* **TASK PROMPT**: Beginning with the first line below, please repeat the material exactly, ending with the line that includes "return C * (1".

%%

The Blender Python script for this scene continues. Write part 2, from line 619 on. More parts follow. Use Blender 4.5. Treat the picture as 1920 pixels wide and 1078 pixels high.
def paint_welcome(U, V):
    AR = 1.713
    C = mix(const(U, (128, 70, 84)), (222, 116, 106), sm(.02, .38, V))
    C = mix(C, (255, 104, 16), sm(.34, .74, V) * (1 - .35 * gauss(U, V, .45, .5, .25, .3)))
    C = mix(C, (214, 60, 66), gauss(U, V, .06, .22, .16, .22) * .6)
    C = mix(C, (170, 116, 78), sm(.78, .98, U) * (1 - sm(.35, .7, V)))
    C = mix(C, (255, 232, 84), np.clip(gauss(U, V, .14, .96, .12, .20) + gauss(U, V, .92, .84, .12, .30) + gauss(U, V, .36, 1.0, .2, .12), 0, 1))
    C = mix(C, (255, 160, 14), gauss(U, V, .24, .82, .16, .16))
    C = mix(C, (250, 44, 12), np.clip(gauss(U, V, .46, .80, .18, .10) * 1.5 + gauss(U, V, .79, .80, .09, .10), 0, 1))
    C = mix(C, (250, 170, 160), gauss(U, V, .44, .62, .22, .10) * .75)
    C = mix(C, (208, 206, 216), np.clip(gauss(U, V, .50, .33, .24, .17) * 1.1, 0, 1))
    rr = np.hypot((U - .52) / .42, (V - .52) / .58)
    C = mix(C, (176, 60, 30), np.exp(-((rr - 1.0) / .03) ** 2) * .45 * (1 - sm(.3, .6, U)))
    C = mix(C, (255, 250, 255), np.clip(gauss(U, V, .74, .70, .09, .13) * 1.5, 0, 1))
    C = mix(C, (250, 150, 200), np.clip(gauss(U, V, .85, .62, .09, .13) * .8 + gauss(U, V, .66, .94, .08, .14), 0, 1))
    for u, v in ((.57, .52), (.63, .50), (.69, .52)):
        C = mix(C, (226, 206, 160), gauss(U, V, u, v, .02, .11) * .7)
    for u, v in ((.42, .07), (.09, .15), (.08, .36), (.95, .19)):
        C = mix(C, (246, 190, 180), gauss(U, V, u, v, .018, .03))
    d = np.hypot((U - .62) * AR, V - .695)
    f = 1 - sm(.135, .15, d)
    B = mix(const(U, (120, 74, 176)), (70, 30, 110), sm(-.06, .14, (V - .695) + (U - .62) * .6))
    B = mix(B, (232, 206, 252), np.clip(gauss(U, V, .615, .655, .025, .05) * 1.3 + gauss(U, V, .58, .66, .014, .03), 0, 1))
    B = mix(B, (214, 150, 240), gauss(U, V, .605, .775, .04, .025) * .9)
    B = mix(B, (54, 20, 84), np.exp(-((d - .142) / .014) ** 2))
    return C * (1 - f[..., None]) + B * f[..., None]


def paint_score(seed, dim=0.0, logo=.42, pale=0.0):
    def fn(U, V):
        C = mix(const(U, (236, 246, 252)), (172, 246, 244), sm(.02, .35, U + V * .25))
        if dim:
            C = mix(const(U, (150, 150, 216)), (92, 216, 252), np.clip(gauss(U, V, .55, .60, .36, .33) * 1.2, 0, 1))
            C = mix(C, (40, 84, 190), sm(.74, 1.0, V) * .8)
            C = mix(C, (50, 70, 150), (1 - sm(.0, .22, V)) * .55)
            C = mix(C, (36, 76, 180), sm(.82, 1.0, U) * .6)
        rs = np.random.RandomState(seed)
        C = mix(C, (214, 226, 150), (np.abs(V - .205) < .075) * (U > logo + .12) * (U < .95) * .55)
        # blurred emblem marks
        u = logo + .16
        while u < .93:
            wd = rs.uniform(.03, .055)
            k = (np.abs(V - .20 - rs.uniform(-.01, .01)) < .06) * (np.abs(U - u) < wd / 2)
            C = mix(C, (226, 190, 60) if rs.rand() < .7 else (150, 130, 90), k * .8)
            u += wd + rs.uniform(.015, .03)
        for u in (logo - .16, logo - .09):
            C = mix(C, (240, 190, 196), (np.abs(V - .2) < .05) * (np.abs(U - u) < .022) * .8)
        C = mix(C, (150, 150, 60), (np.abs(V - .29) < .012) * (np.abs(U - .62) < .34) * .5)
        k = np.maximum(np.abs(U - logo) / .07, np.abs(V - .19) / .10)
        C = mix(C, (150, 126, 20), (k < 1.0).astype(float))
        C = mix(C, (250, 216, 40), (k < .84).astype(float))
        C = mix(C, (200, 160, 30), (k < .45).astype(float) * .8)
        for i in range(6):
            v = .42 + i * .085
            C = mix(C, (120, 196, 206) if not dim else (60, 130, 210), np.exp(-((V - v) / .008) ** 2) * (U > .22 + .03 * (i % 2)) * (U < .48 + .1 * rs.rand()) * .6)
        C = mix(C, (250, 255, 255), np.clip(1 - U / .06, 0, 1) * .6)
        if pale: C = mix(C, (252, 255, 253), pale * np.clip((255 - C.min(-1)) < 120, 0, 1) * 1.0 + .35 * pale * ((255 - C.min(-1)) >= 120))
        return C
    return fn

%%

* **PROBLEM SOLUTION**:
The Blender Python script for this scene continues. Write part 2, from line 619 on. More parts follow. Use Blender 4.5. Treat the picture as 1920 pixels wide and 1078 pixels high.
def paint_welcome(U, V):
    AR = 1.713
    C = mix(const(U, (128, 70, 84)), (222, 116, 106), sm(.02, .38, V))
    C = mix(C, (255, 104, 16), sm(.34, .74, V) * (1 - .35 * gauss(U, V, .45, .5, .25, .3)))
    C = mix(C, (214, 60, 66), gauss(U, V, .06, .22, .16, .22) * .6)
    C = mix(C, (170, 116, 78), sm(.78, .98, U) * (1 - sm(.35, .7, V)))
    C = mix(C, (255, 232, 84), np.clip(gauss(U, V, .14, .96, .12, .20) + gauss(U, V, .92, .84, .12, .30) + gauss(U, V, .36, 1.0, .2, .12), 0, 1))
    C = mix(C, (255, 160, 14), gauss(U, V, .24, .82, .16, .16))
    C = mix(C, (250, 44, 12), np.clip(gauss(U, V, .46, .80, .18, .10) * 1.5 + gauss(U, V, .79, .80, .09, .10), 0, 1))
    C = mix(C, (250, 170, 160), gauss(U, V, .44, .62, .22, .10) * .75)
    C = mix(C, (208, 206, 216), np.clip(gauss(U, V, .50, .33, .24, .17) * 1.1, 0, 1))
    rr = np.hypot((U - .52) / .42, (V - .52) / .58)
    C = mix(C, (176, 60, 30), np.exp(-((rr - 1.0) / .03) ** 2) * .45 * (1 - sm(.3, .6, U)))
    C = mix(C, (255, 250, 255), np.clip(gauss(U, V, .74, .70, .09, .13) * 1.5, 0, 1))
    C = mix(C, (250, 150, 200), np.clip(gauss(U, V, .85, .62, .09, .13) * .8 + gauss(U, V, .66, .94, .08, .14), 0, 1))
    for u, v in ((.57, .52), (.63, .50), (.69, .52)):
        C = mix(C, (226, 206, 160), gauss(U, V, u, v, .02, .11) * .7)
    for u, v in ((.42, .07), (.09, .15), (.08, .36), (.95, .19)):
        C = mix(C, (246, 190, 180), gauss(U, V, u, v, .018, .03))
    d = np.hypot((U - .62) * AR, V - .695)
    f = 1 - sm(.135, .15, d)
    B = mix(const(U, (120, 74, 176)), (70, 30, 110), sm(-.06, .14, (V - .695) + (U - .62) * .6))
    B = mix(B, (232, 206, 252), np.clip(gauss(U, V, .615, .655, .025, .05) * 1.3 + gauss(U, V, .58, .66, .014, .03), 0, 1))
    B = mix(B, (214, 150, 240), gauss(U, V, .605, .775, .04, .025) * .9)
    B = mix(B, (54, 20, 84), np.exp(-((d - .142) / .014) ** 2))
    return C * (1 - f[..., None]) + B * f[..., None]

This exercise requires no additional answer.